In general, Cilli seems to have thought it best to include doubtful items. Notably, if Tolkien cited a given work as a source for an illustrative quotation, when he was working on the New English Dictionary early in his career, Cilli includes it in Tolkien’s Library, although it is highly likely that Tolkien never saw some of those books, but derived his information from what was provided by readers who submitted usage slips for the great lexicon.
Thus, Cilli acknowledges that “the present work doesn’t ‘reconstruct’ a physical library that once existed, but rather an imaginary collection (my italics). But it was the former that I was led to expect from the book’s title. One may wince, when thinking of the errors likely to crop up in future writing on Tolkien by users of the checklist who do not read every word of the front matter to understand just what what it is.
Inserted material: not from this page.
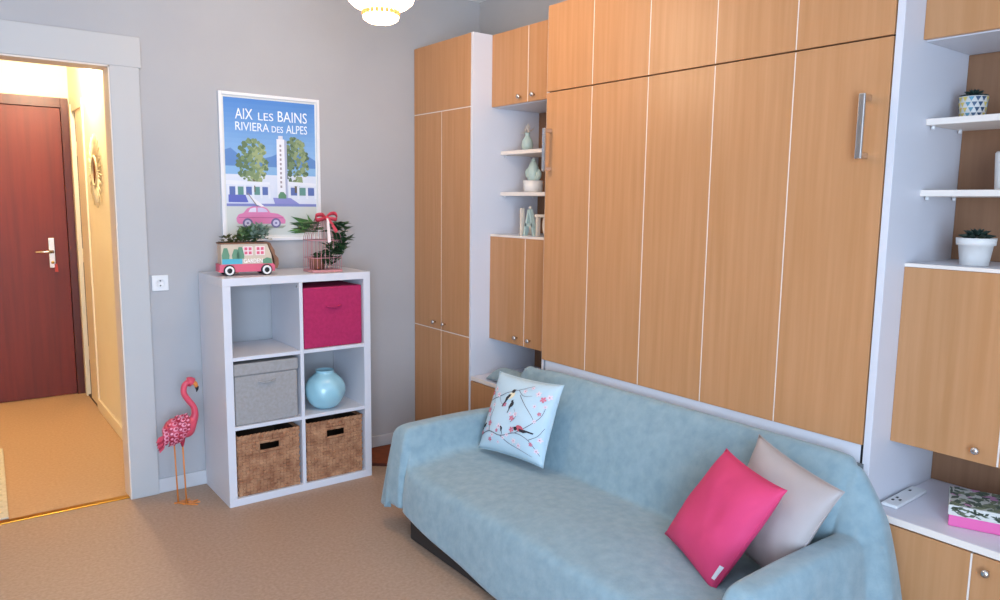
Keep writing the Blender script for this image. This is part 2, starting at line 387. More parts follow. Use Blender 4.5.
# --- woven baskets: every strand crossing is a small raised lozenge
wick = mat('water_hyacinth', '#bd8d68', .8, var='#925f41', scale=22, detail=5, bump=.4, bscale=160)
wickdk = mat('basket_inside', '#3a2a1c', .9)
def basket(x0, x1, z0, h, label):
    t = thing('woven_basket', ((x0+x1)/2, .19, z0), label, 'basket', 'woven baskets in the cube shelf')
    y0, y1 = .016, .35; th = .012; hx0, hx1, hz0, hz1 = (x0+x1)/2-.047, (x0+x1)/2+.047, z0+h-.085, z0+h-.04
    bm = B()
    def side(P, w, hole):
        nx, nz = max(4, int(w/.017)), 19
        for i in range(nx):
            for j in range(nz):
                a0, a1 = i/nx, (i+1)/nx; c0, c1 = j/nz, (j+1)/nz
                if hole:
                    xx, zz = x0+(a0+a1)/2*w, z0+(c0+c1)/2*h
                    if hx0 < xx < hx1 and hz0 < zz < hz1: continue
                o = random.uniform(.004, .008) if (i+j) % 2 else random.uniform(.0, .004)
                j1, j2 = random.uniform(-.06, .06)/nz, random.uniform(-.06, .06)/nz
                v = [bm.verts.new(P(a0, c0+j1, 0)), bm.verts.new(P(a1, c0+j2, 0)), bm.verts.new(P(a1, c1+j2, 0)), bm.verts.new(P(a0, c1+j1, 0))]
                q = .22; b0, b1, e0, e1 = a0+(a1-a0)*q*.5, a1-(a1-a0)*q*.5, c0+(c1-c0)*q, c1-(c1-c0)*q
                u = [bm.verts.new(P(b0, e0+j1, o)), bm.verts.new(P(b1, e0+j2, o)), bm.verts.new(P(b1, e1+j2, o)), bm.verts.new(P(b0, e1+j1, o))]
                bm.faces.new(u)
                for k in range(4): bm.faces.new((v[k], v[(k+1) % 4], u[(k+1) % 4], u[k]))
    side(lambda a, c, o: (x0+a*(x1-x0), y0-o, z0+c*h), x1-x0, True)
    side(lambda a, c, o: (x1-a*(x1-x0), y1+o, z0+c*h), x1-x0, False)
    side(lambda a, c, o: (x1+o, y0+a*(y1-y0), z0+c*h), y1-y0, False)
    side(lambda a, c, o: (x0-o, y1-a*(y1-y0), z0+c*h), y1-y0, False)
    wv = finish('weave', bm, wick, t); wv['kind'] = 'stuff'
    bm = B()   # inner liner walls (open top, hand hole left free)
    add_box(bm, (x0+.001, y0+.001, z0), (x1-.001, y1-.001, z0+.008))
    add_box(bm, (x0+.001, y1-.008, z0), (x1-.001, y1-.001, z0+h-.004)); add_box(bm, (x0+.001, y0+.001, z0), (x0+.008, y1-.001, z0+h-.004)); add_box(bm, (x1-.008, y0+.001, z0), (x1-.001, y1-.001, z0+h-.004))
    add_box(bm, (x0+.001, y0+.001, z0), (x1-.001, y0+.006, hz0-.004)); add_box(bm, (x0+.001, y0+.001, hz0-.004), (hx0-.006, y0+.006, z0+h-.004)); add_box(bm, (hx1+.006, y0+.001, hz0-.004), (x1-.001, y0+.006, z0+h-.004))
    finish('liner', bm, wickdk, t)
    bm = B(); zt = z0+h
    for a, b in (((x0, y0), (x1, y0)), ((x1, y0), (x1, y1)), ((x1, y1), (x0, y1)), ((x0, y1), (x0, y0))):
        n = 14
        for k in range(n):
            p = Vector((a[0]+(b[0]-a[0])*(k+.5)/n, a[1]+(b[1]-a[1])*(k+.5)/n, zt)); L = (Vector(b)-Vector(a)).length/n*.7
            d = Vector((b[0]-a[0], b[1]-a[1], 0)).normalized(); sgn = Vector((0, 0, .006))
            add_tube(bm, [p-d*L-sgn, p, p+d*L+sgn], [.005, .009, .005], 6)
    finish('rim', bm, wick, t, True)
    bm = B(); hy = y0-.004
    loop = [(hx0-.004, hy, hz0), (hx0-.004, hy, hz1+.004), (hx1+.004, hy, hz1+.004), (hx1+.004, hy, hz0-.002), (hx0-.004, hy, hz0-.002)]
    add_tube(bm, loop, .005, 6); finish('handle_hole_rim', bm, wick, t, True)
basket(CXA[0]+.012, CXA[1]-.012, SZ[0], .298, 'woven brown basket in the lower left cube, under the grey box')
basket(CXB[0]+.012, CXB[1]-.012, SZ[0], .303, 'woven brown basket in the lower right cube, under the blue vase')

# --- blue glass vase, ball shaped with slanting ribs
vz = SZ[1]; vc = (.545, .10)
bm = B(); prof = [(.05, 0), (.055, .004), (.082, .022), (.101, .055), (.108, .092), (.102, .13), (.082, .162), (.055, .182), (.046, .188), (.046, .197), (.05, .203), (.044, .204), (.040, .19)]
n = 72; rings = []
for i, (r, h) in enumerate(prof):
    ring = []
    for k in range(n):
        a = 2*PI*k/n; rr = r
        if 1 < i < 7: rr = r*(1+.026*math.cos(7*a+h*30))
        ring.append(bm.verts.new((vc[0]+rr*math.cos(a), vc[1]+rr*math.sin(a), vz+h)))
    rings.append(ring)
for a, b in zip(rings, rings[1:]):
    for k in range(n): bm.faces.new((a[k], a[(k+1) % n], b[(k+1) % n], b[k]))
bm.faces.new(rings[0][::-1]); bm.faces.new(rings[-1])
o = finish('ball_vase', bm, mat('pale_blue_glass', '#9ccad6', .2, coat=.4), None, True); md = o.modifiers.new('subdivision', 'SUBSURF'); md.levels = md.render_levels = 1
tag(o, 'round pale blue ribbed vase in the middle right cube', 'vase')

# ------------------------------------------------------------------ poster
PX0, PX1, PZ0, PZ1 = .130, .668, 1.272, 2.030
po = thing('framed_poster', ((PX0+PX1)/2, WY, PZ0), 'blue travel poster with pink car in white frame on the wall', 'poster')
fy = WY-.018
for lo, hi in (((PX0, fy, PZ0), (PX0+.016, WY-.001, PZ1)), ((PX1-.016, fy, PZ0), (PX1, WY-.001, PZ1)), ((PX0+.016, fy, PZ0), (PX1-.016, WY-.001, PZ0+.016)), ((PX0+.016, fy, PZ1-.016), (PX1-.016, WY-.001, PZ1))):
    box('frame_rail', lo, hi, mat('white_frame', '#e6e4e4', .5) if 'white_frame' not in MATS else MATS['white_frame'], po)
sy = WY-.006
box('poster_sheet', (PX0+.016, sy, PZ0+.016), (PX1-.016, WY-.002, PZ1-.016), mat('poster_paper', '#dcdcd6', .7), po, 0)
QX0, QX1, QZ0, QZ1 = PX0+.026, PX1-.024, PZ0+.03, PZ1-.026
def Q(u, v, lay): return (QX0+u*(QX1-QX0), sy-.0002-.0004*lay, QZ1-v*(QZ1-QZ0))
def pm(h):
    k = 'print_'+h
    return MATS.get(k) or mat(k, '#'+h, .65)
def pp(name, pts, lay, h): return prism(name, [Q(u, v, lay) for u, v in pts], (0, -.0003, 0), pm(h), po)
for k in range(14):
    q = k/13; h = '%02x%02x%02x' % (int(78+70*q), int(132+52*q), int(198+22*q)); pp('sky_band', [(0, k*.036), (1, k*.036), (1, (k+1)*.036), (0, (k+1)*.036)], 0, h)
pp('lake', [(0, .46), (1, .46), (1, .60), (0, .60)], 1, '86b0d6')
pp('mountain', [(0, .375), (.06, .36), (.13, .40), (.2, .43), (.3, .45), (.5, .41), (.58, .385), (.7, .42), (.85, .37), (1, .43), (1, .49), (0, .49)], 2, '5d86bd')
pp('plaza', [(0, .55), (1, .55), (1, .78), (0, .78)], 2, 'd6dbe6')
pp('lawn', [(0, .78), (1, .78), (1, 1), (0, 1)], 2, 'c8cdc6')
pp('kerb_line', [(0, .765), (1, .765), (1, .785), (0, .785)], 3, '7f86bd')
def blobs(name, cu, cv, ru, rv, nn, lay, cols, seed):
    rr = random.Random(seed); bms = {h: B() for h in cols}
    for k in range(nn):
        a, d = rr.uniform(0, 2*PI), math.sqrt(rr.random()); u, v = cu+ru*d*math.cos(a), cv+rv*d*math.sin(a); s = rr.uniform(.012, .028)
        h = cols[min(len(cols)-1, int((d*math.cos(a)*.5+.5+rr.uniform(-.3, .3))*len(cols)) % len(cols))]
        L = lay+rr.random()*2
        add_poly(bms[h], [Q(u+s*math.cos(t*PI/3+a)*rr.uniform(.7, 1.2), v+.7*s*math.sin(t*PI/3+a), L) for t in range(6)], (0, -.0002, 0))
    for h in cols: finish(name, bms[h], pm(h), po)['kind'] = 'stuff'
blobs('tree_foliage', .29, .455, .165, .165, 260, 4, ['5f7653', '7c9065', '9aa676'], 3)
blobs('tree_foliage', .77, .44, .14, .18, 240, 4, ['556b4e', '728761', '8d9c70'], 5)
pp('tree_trunk', [(.28, .58), (.31, .58), (.31, .68), (.28, .68)], 4, '6b5b47'); pp('tree_trunk', [(.75, .58), (.775, .58), (.775, .68), (.75, .68)], 4, '6b5b47')
pp('tower', [(.555, .28), (.64, .28), (.645, .74), (.55, .74)], 8, 'e6e6ea'); pp('tower_cap', [(.575, .255), (.625, .255), (.625, .28), (.575, .28)], 8, 'd5d5dc')
pp('tower_shadow', [(.64, .28), (.668, .29), (.668, .74), (.645, .74)], 8, 'a8aec6')
for k in range(10): pp('tower_sign', [(.586, .32+k*.034), (.606, .32+k*.034), (.606, .338+k*.034), (.586, .338+k*.034)], 9, '9a8f94')
for a, b in ((0, .47), (.67, 1)):
    pp('colonnade_beam', [(a, .595), (b, .605), (b, .635), (a, .625)], 8, 'e2e4ea')
    nn = int((b-a)/.085)
    for k in range(nn+1):
        u = a+.01+k*(b-a-.03)/nn; pp('column', [(u, .63), (u+.022, .63), (u+.022, .725), (u, .725)], 8, 'e2e4ea')
        if k < nn: pp('arch_shade', [(u+.024, .64), (u+(b-a-.03)/nn-.003, .64), (u+(b-a-.03)/nn-.003, .70), (u+.024, .70)], 3, ('5b6fa8', '5f8f86')[k % 2])
pp('plaza_shadow', [(.50, .72), (.70, .72), (.80, .765), (.52, .765)], 9, '8b8cc4'); pp('plaza_shadow', [(.02, .70), (.2, .70), (.23, .755), (.02, .755)], 9, '5f68b5')
pp('hedge', [(.56, .70), (.585, .675), (.62, .675), (.65, .70), (.65, .725), (.56, .725)], 10, '5d8a68')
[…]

As what it is, though, Tolkien’s Library will lend itself to various good uses. Right off, I think it will suggest to undergraduates and others the great world of learning to which Tolkien belonged, and which, I suppose, in our present period of damage to the learned life, must be, for many such people, unimaginable. ....
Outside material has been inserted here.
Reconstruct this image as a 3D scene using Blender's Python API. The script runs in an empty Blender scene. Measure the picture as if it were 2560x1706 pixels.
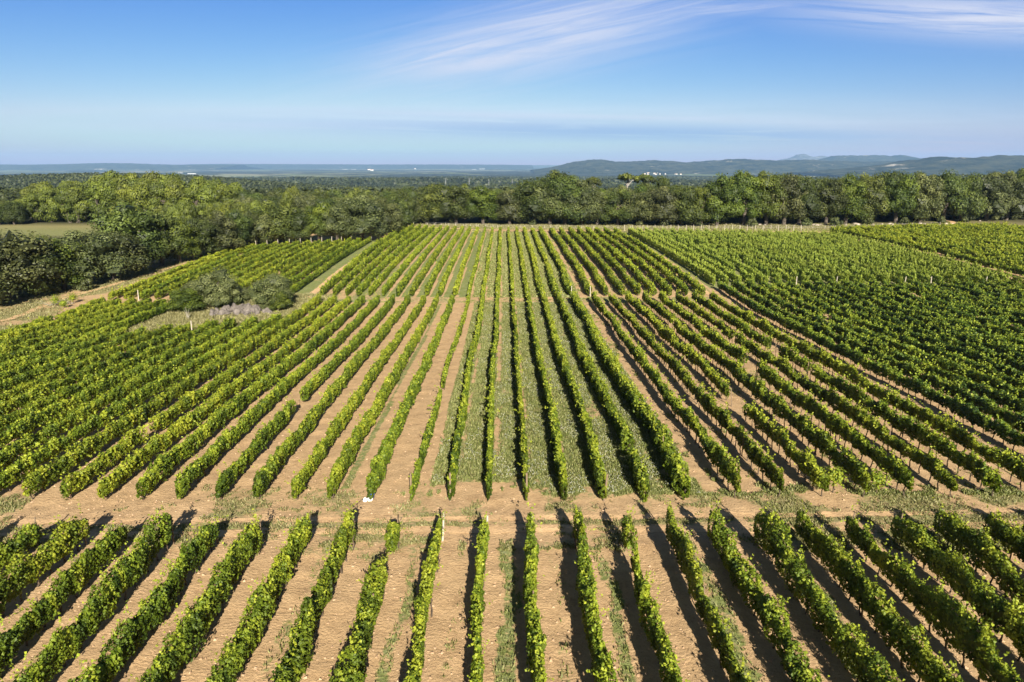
import bpy, math
import numpy as np
from math import sin, cos, radians, pi
scene = bpy.context.scene
col = scene.collection

# ------------------------------------------------------------------ camera
PITCH = radians(14.5); FPX = 1707.0; HC = 20.5
cam = bpy.data.cameras.new('camera'); cam.lens = 24.0; cam.sensor_width = 36.0
cam.clip_start = 0.5; cam.clip_end = 300000.0
camo = bpy.data.objects.new('camera', cam); col.objects.link(camo)
camo.location = (0, 0, HC); camo.rotation_euler = (pi/2 - PITCH, 0, 0)
scene.camera = camo

# ------------------------------------------------------------------ light
SUN_EL = radians(26.0)
SHADOW_AZ = radians(-10.0)          # shadows fall this far off +Y (negative = towards -X)
sx, sy = -sin(SHADOW_AZ), -cos(SHADOW_AZ)      # horizontal direction towards the sun
sun = bpy.data.lights.new('sun', 'SUN'); sun.energy = 5.0; sun.angle = radians(0.5); sun.color = (1.0, 0.93, 0.80)
suno = bpy.data.objects.new('sun', sun); col.objects.link(suno)
from mathutils import Vector
sdir = Vector((sx*cos(SUN_EL), sy*cos(SUN_EL), sin(SUN_EL)))
suno.rotation_euler = sdir.to_track_quat('Z', 'Y').to_euler()
suno.location = (0, -50, 80)

scene.view_settings.view_transform = 'Standard'
scene.view_settings.look = 'None'
scene.view_settings.exposure = 1.35
scene.view_settings.gamma = 1.0

# ------------------------------------------------------------------ node helpers
class NT:
    def __init__(s, nt): s.nt = nt; s.n = nt.nodes; s.l = nt.links
    def add(s, t, **kw):
        nd = s.n.new(t)
        for k, v in kw.items(): setattr(nd, k, v)
        return nd
    def put(s, sock, v):
        if isinstance(v, bpy.types.NodeSocket): s.l.new(v, sock)
        elif v is not None: sock.default_value = v
    def m(s, op, a, b=None, c=None, clamp=False):
        nd = s.add('ShaderNodeMath', operation=op, use_clamp=clamp)
        s.put(nd.inputs[0], a); s.put(nd.inputs[1], b)
        if c is not None: s.put(nd.inputs[2], c)
        return nd.outputs[0]
    def mix(s, f, a, b, blend='MIX'):
        nd = s.add('ShaderNodeMix', data_type='RGBA', blend_type=blend)
        s.put(nd.inputs[0], f); s.put(nd.inputs[6], a); s.put(nd.inputs[7], b)
        return nd.outputs[2]
    def noise(s, vec, scale, detail=4.0, rough=0.55, dist=0.0):
        nd = s.add('ShaderNodeTexNoise'); s.put(nd.inputs['Vector'], vec)
        nd.inputs['Scale'].default_value = scale; nd.inputs['Detail'].default_value = detail
        nd.inputs['Roughness'].default_value = rough; nd.inputs['Distortion'].default_value = dist
        return nd.outputs['Fac']
    def rng(s, v, a, b, c=0.0, d=1.0):
        nd = s.add('ShaderNodeMapRange'); nd.clamp = True
        s.put(nd.inputs[0], v); nd.inputs[1].default_value = a; nd.inputs[2].default_value = b
        nd.inputs[3].default_value = c; nd.inputs[4].default_value = d
        return nd.outputs[0]
    def attr(s, name):
        return s.add('ShaderNodeAttribute', attribute_name=name).outputs['Fac']
def C(r, g, b): return (r, g, b, 1.0)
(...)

There is, then, a lot of information in Tolkien’s Library that is not very easy to use.
Dale Nelson
Working on my paper for the Tolkien Among Scholars conference (published with many of the others in Lembas Extra 2016) I learned that in the old days the Bodleian Library recorded every book that every reader called up, and that (I think) all of these records survive, making it possible to see everything every Inkling called up in the Bodleian (though not, of course, showing how much of any work they went on to read). Theoretically, someone could go through all those hand-written records and note what a given Inkling had called up, when but it would be a great labour (for, I presume, a post-Corona easily accessible Library).
David Llewellyn Dodds
@DLD - I agree that could be the basis for a very interesting study; perhaps especially of CSL's scholarship and methods, since he seemed to use the Bodleian as his main source of books (rather than buying them).